I saw Christian Marclay’s wonderful video The Clock in Italy, as part of the Venice Biennale in June 2011. I had read all about it in October 2010 when it was first exhibited at White Cube, London; and I had a preview disc showing an excerpt of the work sent to me by the gallery, as we had begun negotiations about exhibiting The Clock here at the MCA.

Were you wearing a watch or carrying a mobile to keep track of real time?

Ironically I don’t actually wear a watch. They were never a part of my early childhood because my mother didn’t wear one – she claimed that she ‘magnetised’ them, so they would always lose time or stop. I was given my first watch as a teenager and treasured it. I do however consult the time on my mobile phone constantly, as I’m always running between meetings!

What time was it when you arrived? And how long did you stay?

I arrived at the Arsenale, where The Clock was presented, after lunch and stayed until closing time (5pm). I came back again the next morning. The problem with showings like this is that the venue shuts part way into the work. You miss the entire night, which forms a large part of it.
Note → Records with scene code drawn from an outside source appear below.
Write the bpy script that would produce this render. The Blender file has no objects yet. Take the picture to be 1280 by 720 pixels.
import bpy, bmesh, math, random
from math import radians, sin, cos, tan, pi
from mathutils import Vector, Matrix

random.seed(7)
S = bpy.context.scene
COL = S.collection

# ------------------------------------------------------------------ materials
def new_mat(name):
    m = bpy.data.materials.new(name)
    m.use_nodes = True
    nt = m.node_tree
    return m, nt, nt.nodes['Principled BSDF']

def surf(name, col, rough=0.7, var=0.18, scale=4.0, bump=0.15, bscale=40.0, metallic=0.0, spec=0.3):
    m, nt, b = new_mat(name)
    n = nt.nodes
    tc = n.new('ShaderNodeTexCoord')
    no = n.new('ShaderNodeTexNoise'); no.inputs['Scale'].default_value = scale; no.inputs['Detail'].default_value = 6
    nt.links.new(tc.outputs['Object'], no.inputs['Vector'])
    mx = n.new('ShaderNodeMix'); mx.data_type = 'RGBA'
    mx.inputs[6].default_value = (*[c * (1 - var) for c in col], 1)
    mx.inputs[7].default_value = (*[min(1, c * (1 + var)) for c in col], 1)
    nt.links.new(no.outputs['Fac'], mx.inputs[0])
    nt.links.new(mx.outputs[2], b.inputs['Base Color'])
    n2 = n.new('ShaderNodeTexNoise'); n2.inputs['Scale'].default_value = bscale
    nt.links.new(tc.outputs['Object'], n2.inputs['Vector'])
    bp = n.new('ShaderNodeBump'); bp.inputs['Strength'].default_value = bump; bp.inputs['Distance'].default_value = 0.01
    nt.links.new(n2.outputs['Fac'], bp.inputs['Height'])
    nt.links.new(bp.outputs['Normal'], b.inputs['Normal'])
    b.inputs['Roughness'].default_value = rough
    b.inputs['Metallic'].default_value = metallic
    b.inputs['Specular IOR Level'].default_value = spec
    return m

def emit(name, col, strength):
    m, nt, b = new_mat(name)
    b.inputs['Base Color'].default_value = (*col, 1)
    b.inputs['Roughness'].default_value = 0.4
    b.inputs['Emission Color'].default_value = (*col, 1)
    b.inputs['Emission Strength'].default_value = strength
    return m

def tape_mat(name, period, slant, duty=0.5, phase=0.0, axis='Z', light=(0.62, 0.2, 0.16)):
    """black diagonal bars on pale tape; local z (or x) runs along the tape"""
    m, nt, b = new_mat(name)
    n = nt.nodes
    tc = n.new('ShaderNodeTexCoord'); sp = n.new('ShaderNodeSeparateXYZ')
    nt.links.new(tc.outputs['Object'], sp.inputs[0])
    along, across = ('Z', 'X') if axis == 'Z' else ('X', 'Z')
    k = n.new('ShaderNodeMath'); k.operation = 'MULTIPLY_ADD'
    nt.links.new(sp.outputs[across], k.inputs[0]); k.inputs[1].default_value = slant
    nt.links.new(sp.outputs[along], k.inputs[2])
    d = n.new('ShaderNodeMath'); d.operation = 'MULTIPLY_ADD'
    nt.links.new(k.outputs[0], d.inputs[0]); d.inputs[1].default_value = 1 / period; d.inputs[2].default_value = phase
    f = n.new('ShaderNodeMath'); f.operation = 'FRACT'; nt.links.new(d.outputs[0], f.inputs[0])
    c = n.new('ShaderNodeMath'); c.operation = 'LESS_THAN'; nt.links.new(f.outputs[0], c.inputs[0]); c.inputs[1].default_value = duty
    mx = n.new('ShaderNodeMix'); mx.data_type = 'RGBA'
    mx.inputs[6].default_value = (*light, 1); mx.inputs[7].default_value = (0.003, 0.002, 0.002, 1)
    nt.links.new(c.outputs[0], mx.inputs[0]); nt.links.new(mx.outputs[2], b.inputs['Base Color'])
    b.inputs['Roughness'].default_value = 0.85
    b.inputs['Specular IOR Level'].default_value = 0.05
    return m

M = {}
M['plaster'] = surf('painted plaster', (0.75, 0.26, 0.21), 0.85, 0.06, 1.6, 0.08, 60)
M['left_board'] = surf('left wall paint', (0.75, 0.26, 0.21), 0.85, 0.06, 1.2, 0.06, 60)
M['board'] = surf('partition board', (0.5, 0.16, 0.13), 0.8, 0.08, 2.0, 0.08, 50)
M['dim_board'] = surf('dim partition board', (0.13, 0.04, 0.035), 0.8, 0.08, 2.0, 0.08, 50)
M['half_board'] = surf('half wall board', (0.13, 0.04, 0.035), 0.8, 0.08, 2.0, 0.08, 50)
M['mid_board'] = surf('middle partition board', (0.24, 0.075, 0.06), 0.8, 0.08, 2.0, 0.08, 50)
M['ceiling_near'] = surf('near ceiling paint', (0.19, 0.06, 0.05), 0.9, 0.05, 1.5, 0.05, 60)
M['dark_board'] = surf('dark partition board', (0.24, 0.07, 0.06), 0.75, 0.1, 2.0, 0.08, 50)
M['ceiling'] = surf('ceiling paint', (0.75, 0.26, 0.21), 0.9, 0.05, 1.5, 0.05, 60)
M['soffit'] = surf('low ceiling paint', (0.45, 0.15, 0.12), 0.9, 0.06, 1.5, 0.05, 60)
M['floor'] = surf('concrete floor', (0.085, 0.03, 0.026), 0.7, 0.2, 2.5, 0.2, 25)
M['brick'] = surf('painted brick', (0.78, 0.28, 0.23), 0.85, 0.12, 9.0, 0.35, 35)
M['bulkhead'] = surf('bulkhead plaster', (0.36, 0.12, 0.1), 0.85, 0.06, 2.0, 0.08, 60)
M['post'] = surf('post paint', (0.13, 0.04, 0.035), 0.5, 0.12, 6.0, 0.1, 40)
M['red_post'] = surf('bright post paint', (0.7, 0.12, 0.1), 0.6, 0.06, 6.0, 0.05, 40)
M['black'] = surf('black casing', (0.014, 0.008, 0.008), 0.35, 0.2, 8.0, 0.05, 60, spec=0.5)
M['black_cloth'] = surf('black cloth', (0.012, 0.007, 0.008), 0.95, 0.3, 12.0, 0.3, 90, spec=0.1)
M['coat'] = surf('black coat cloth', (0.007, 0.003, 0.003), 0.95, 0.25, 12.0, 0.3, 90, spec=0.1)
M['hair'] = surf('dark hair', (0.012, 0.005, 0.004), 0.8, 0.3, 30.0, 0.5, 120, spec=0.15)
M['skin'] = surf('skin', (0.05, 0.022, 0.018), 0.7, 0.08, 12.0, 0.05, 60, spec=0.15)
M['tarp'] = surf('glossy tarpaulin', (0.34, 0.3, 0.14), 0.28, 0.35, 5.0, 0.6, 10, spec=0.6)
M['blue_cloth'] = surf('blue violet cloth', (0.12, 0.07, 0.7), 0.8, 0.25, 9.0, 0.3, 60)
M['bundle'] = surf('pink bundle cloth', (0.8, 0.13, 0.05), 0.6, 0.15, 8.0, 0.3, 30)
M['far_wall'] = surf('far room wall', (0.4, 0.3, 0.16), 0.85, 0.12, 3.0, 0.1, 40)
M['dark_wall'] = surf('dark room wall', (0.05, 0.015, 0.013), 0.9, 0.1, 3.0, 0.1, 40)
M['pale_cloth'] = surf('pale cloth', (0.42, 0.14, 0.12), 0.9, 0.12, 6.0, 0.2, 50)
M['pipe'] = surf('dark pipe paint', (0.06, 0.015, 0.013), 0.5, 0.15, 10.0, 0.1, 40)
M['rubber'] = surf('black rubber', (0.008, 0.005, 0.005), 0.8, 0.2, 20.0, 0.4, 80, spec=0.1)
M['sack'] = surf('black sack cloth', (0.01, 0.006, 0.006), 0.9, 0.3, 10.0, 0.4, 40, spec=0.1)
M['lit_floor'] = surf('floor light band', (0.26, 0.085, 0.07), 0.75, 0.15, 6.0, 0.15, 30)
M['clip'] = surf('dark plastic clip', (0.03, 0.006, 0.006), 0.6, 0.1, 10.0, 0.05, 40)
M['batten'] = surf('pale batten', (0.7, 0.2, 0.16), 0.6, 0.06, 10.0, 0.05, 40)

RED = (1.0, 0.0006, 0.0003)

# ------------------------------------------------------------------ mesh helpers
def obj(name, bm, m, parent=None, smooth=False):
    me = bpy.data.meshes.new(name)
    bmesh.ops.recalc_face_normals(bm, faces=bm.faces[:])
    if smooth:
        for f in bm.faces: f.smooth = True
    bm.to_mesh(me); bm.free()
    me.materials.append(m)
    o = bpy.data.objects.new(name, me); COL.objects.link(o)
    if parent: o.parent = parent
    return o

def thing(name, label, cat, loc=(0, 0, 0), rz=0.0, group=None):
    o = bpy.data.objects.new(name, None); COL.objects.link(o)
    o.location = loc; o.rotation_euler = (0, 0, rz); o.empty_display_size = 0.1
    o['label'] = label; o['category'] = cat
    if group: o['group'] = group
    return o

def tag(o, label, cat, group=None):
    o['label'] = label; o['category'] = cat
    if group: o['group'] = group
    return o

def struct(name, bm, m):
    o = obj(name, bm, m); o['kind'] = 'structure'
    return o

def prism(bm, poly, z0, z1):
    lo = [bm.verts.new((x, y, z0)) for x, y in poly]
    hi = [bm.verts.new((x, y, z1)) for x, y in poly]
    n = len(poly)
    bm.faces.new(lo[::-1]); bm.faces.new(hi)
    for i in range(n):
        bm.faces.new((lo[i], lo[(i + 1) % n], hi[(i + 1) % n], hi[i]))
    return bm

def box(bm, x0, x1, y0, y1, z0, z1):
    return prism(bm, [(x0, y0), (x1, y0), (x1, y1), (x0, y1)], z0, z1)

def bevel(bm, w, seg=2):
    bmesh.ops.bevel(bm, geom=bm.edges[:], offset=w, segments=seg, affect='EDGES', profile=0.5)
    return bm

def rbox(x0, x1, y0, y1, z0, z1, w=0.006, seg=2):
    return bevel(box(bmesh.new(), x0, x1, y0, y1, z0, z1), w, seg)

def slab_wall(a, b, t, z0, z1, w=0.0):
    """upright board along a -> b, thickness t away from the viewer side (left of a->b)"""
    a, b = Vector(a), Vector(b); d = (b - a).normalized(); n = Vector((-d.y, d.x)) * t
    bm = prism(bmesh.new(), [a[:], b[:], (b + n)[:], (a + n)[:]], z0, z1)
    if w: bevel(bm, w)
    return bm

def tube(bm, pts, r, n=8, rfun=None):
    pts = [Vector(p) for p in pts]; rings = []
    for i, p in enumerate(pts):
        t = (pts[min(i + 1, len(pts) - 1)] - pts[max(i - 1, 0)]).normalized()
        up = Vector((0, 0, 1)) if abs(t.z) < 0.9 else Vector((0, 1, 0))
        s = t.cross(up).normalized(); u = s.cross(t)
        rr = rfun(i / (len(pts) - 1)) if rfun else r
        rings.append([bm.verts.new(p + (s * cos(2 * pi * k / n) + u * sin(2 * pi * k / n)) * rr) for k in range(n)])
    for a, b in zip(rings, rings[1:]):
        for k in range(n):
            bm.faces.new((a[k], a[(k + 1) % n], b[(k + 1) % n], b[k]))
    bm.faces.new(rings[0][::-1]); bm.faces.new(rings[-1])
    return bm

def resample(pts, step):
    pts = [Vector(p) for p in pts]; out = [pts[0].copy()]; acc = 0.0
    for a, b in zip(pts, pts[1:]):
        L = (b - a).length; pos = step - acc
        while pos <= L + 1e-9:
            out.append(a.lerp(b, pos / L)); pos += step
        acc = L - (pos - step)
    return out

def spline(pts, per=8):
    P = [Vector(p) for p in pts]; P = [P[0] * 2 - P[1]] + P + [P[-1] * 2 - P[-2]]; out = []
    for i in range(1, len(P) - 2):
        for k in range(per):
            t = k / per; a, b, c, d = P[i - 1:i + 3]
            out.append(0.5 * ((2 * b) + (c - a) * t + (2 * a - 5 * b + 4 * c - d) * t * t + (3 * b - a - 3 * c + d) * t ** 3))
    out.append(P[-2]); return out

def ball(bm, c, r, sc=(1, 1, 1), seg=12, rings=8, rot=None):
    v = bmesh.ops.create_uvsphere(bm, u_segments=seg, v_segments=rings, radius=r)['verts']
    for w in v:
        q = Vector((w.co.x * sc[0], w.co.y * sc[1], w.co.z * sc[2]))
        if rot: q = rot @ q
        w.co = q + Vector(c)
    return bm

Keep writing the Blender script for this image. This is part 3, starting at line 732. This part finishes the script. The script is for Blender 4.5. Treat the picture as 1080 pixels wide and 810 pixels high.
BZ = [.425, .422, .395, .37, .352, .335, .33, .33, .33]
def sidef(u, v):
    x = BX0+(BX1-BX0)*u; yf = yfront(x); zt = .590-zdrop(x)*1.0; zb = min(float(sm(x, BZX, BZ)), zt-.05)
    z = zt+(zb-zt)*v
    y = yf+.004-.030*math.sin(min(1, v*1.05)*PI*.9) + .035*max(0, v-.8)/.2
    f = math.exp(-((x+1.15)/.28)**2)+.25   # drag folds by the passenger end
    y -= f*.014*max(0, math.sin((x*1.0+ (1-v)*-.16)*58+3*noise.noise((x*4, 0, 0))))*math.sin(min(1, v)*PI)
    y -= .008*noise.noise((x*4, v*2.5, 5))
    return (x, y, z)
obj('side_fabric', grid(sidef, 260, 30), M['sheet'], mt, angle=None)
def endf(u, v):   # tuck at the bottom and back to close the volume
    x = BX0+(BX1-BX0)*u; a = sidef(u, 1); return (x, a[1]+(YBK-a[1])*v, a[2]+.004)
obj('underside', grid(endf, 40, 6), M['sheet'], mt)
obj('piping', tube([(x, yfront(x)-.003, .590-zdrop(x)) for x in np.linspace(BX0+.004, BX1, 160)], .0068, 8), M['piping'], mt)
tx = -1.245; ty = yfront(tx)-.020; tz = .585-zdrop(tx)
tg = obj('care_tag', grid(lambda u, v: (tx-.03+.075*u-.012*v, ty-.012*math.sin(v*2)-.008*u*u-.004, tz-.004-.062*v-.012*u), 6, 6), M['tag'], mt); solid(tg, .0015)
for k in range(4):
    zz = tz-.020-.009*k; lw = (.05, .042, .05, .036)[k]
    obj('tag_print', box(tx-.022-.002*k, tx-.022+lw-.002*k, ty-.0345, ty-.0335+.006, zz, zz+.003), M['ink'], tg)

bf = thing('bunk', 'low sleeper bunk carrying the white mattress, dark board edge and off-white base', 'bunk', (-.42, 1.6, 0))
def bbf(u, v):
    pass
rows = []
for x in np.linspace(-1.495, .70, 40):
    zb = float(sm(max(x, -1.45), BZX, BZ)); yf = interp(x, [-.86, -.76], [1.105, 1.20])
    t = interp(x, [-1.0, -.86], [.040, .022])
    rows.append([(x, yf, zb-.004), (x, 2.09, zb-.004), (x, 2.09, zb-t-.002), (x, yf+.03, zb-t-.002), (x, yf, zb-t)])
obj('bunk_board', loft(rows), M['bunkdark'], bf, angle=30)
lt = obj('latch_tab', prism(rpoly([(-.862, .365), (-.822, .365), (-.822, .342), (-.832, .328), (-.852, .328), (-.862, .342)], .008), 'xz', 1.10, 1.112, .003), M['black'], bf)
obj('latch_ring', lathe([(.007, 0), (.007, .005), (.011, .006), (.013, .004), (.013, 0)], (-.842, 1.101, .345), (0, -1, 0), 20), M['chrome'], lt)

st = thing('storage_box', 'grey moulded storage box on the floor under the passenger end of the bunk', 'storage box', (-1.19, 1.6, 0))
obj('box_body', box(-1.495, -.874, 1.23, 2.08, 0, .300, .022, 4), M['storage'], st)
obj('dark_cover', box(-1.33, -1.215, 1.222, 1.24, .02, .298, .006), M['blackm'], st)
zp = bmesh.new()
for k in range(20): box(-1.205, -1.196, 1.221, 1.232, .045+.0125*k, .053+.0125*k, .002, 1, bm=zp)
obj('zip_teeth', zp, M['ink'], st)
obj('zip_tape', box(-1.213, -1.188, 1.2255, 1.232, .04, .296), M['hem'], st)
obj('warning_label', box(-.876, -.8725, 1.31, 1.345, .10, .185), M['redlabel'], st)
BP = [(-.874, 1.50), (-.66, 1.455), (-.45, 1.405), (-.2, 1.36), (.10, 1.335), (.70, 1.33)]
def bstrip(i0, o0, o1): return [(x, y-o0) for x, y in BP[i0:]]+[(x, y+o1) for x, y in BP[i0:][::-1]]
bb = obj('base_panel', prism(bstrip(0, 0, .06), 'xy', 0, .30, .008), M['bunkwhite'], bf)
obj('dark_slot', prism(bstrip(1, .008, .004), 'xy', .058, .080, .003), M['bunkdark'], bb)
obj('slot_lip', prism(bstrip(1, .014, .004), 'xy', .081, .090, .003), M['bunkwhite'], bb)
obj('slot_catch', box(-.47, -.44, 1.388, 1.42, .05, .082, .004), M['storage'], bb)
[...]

However White Cube facilitated a second presentation of The Clock in Venice, with 24-hour access, during the Biennale’s opening week so I returned and stayed for much of the night. I had to drag myself away before 3am, as I had a meeting at 9am and just needed a couple of hours sleep. And I set the alarm clock on my mobile to wake up.

Which famous movie stars did you see on the screen in the space of time you were there?

Oh so many… everyone from Gary Cooper to Charlotte Rampling, Bruce Willis, Adam Sandler, Johnny Depp.

What about sound?

Sound is a very important aspect of The Clock as it creates a bridge between so many disparate film excerpts – it’s the ‘glue’ keeping them together, according to the artist. It might be the sound of a telephone ringing, or a clock ticking or chiming, that leads us from one film excerpt into the next.

Did you always intend to include The Clock in the Museum of Contemporary Art’s opening program? It seems so timely…

Yes, while developing the idea of a time-based exhibition (Marking Time) for the MCA’s launch program, I came across The Clock and felt this would be a perfect way to expand on the theme of time and duration. Once I saw the footage, and understood how completely compelling it is as a work of art, it was imperative to give local audiences the opportunity to enjoy it too. The idea is that the two projects – Marking Time and The Clock – compliment and contextualise each other within the Museum’s launch program. And we’ll be presenting The Clock 24 hours weekly, on Thursdays through Fridays, for the entire season. That’s very important. On the note of time, it took over a year to secure and confirm The Clock for Sydney.

What do you think is the best time of day to see The Clock?

I think you should come in at any point, day or night, and then come back again – ideally it requires more than one sustained viewing. And there will be refreshments available for all the night owls out there. The British writer Zadie Smith in The New York Review of Books says: ‘…you realise that The Clock is neither bad nor good, but sublime, maybe the greatest film you have ever seen, and you will need to come back in the morning, in the evening, late at night, abandoning everything else, packing a sleeping bag…’ That’s quite a recommendation.

Kelly Stone, Public Relations Manager

There will be 24-hour screenings of The Clock every Thursday during the exhibition.